Dans les villes qui sont encore interdites, c’est fou de voir à quel point la nature a repris tous ses droits
Dans les villes qui sont encore interdites, c’est fou de voir à quel point la nature a repris tous ses droits
François-Xavier Ménage, grand reporter à TF1
Pour les plus jeunes, ça continue encore à être un marqueur. Il y en a qui refusent de venir quand d’autres reviennent. Et dans les villes qui sont encore interdites, c’est fou de voir à quel point la nature a repris tous ses droits. On n’entend plus que les animaux alors qu’avant, c’étaient des villes qui, parfois, comptaient plusieurs milliers d’habitants. Ce sont aujourd’hui des lieux totalement fantomatiques qui n’ont, pour certains, pas été touchés. Il y a des maisons encore intactes, parce qu’on n’a pas retrouvé les propriétaires. Et donc, les Japonais ne détruisent pas les maisons tant qu’on n’a pas pu rentrer en contact avec leurs propriétaires pour des questions de respect, mais aussi d’indemnités.
Le Japon a relancé ces dernières années la plupart de ses réacteurs nucléaires.

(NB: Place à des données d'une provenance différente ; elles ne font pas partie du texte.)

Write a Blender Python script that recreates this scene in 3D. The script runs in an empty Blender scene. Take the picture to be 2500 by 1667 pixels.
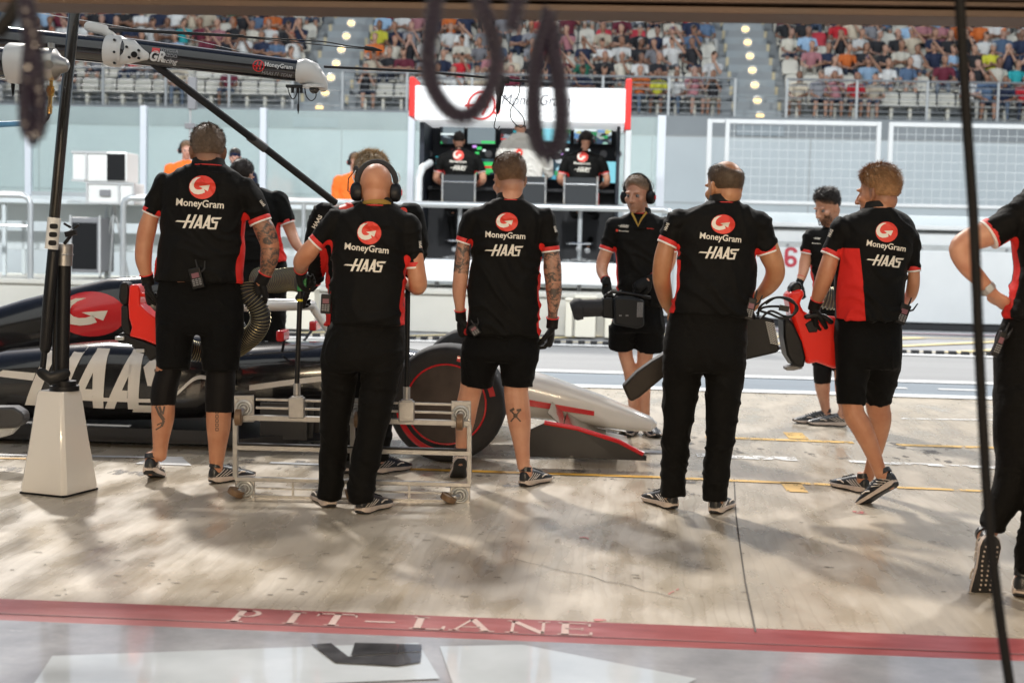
import bpy, bmesh, math, random
import numpy as np
from mathutils import Vector, Matrix, noise
from mathutils.bvhtree import BVHTree
random.seed(7); RNG = np.random.default_rng(7)
PI = math.pi; R = math.radians
SC = bpy.context.scene; COL = SC.collection

# ---------------------------------------------------------------- camera
CAMZ = 1.38; YAW = R(3.3); PITCH = math.atan(254.5/3472.0); ROLL = R(1.36)
fh = Vector((-math.sin(YAW), math.cos(YAW), 0)); rt = Vector((math.cos(YAW), math.sin(YAW), 0)); UP = Vector((0, 0, 1))
CAMP = Vector((0, 0, CAMZ))
fwd = (fh*math.cos(PITCH) - UP*math.sin(PITCH)).normalized()
up0 = rt.cross(fwd)
crt = rt*math.cos(ROLL) + up0*math.sin(ROLL)
cup = crt.cross(fwd)
camd = bpy.data.cameras.new('camera'); camd.lens = 50; camd.sensor_width = 36; camd.clip_start = 0.05; camd.clip_end = 600
cam = bpy.data.objects.new('camera', camd); COL.objects.link(cam)
M = Matrix((crt, cup, -fwd)).transposed().to_4x4(); M.translation = CAMP
cam.matrix_world = M
camd.dof.use_dof = True; camd.dof.focus_distance = 7.5; camd.dof.aperture_fstop = 2.7
SC.camera = cam
# ---------------------------------------------------------------- world and lamps (floodlit night)
w = bpy.data.worlds.new('World'); SC.world = w; w.use_nodes = True
nt = w.node_tree; nt.nodes.clear()
sky = nt.nodes.new('ShaderNodeTexSky'); sky.sky_type = 'NISHITA'; sky.sun_disc = False
bg = nt.nodes.new('ShaderNodeBackground'); wo = nt.nodes.new('ShaderNodeOutputWorld')
bg.inputs['Strength'].default_value = 0.05
nt.links.new(sky.outputs[0], bg.inputs[0]); nt.links.new(bg.outputs[0], wo.inputs[0])
SUN_EL = R(41); SUN_AZ = R(-27)           # seen from the floor: ahead, to the left
sky.sun_elevation = SUN_EL; sky.sun_rotation = SUN_AZ
sd = bpy.data.lights.new('sun', 'SUN'); sd.energy = 2.2; sd.angle = R(3.4); sd.color = (1, .95, .88)
so = bpy.data.objects.new('sun', sd); COL.objects.link(so)
sdir = Vector((math.sin(SUN_AZ)*math.cos(SUN_EL), math.cos(SUN_AZ)*math.cos(SUN_EL), math.sin(SUN_EL)))
so.rotation_euler = sdir.to_track_quat('Z', 'Y').to_euler()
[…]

Cet été, les autorités ont aussi remis en marche un réacteur de la plus puissante centrale du pays, Kashiwazaki-Kariwa. Comment a évolué l’opinion de la population japonaise sur la question du nucléaire ?
Le traumatisme est toujours là. Mais après, il y a le principe de réalité… La facture énergétique est évidemment très importante pour les Japonais, avec des principes économiques qui font que les autorités ont dit « on relance la machine ». Mais pour autant, et c’est là où il faut être très nuancé, je pense qu’il y a encore un traumatisme qui est énorme chez beaucoup, beaucoup, beaucoup d’habitants. On a beaucoup entendu les voix antinucléaires après la catastrophe. Le premier ministre de l’époque, Naoto Kan, est devenu farouchement antinucléaire. Mais ceux qui sont aux manettes aujourd’hui le sont beaucoup moins.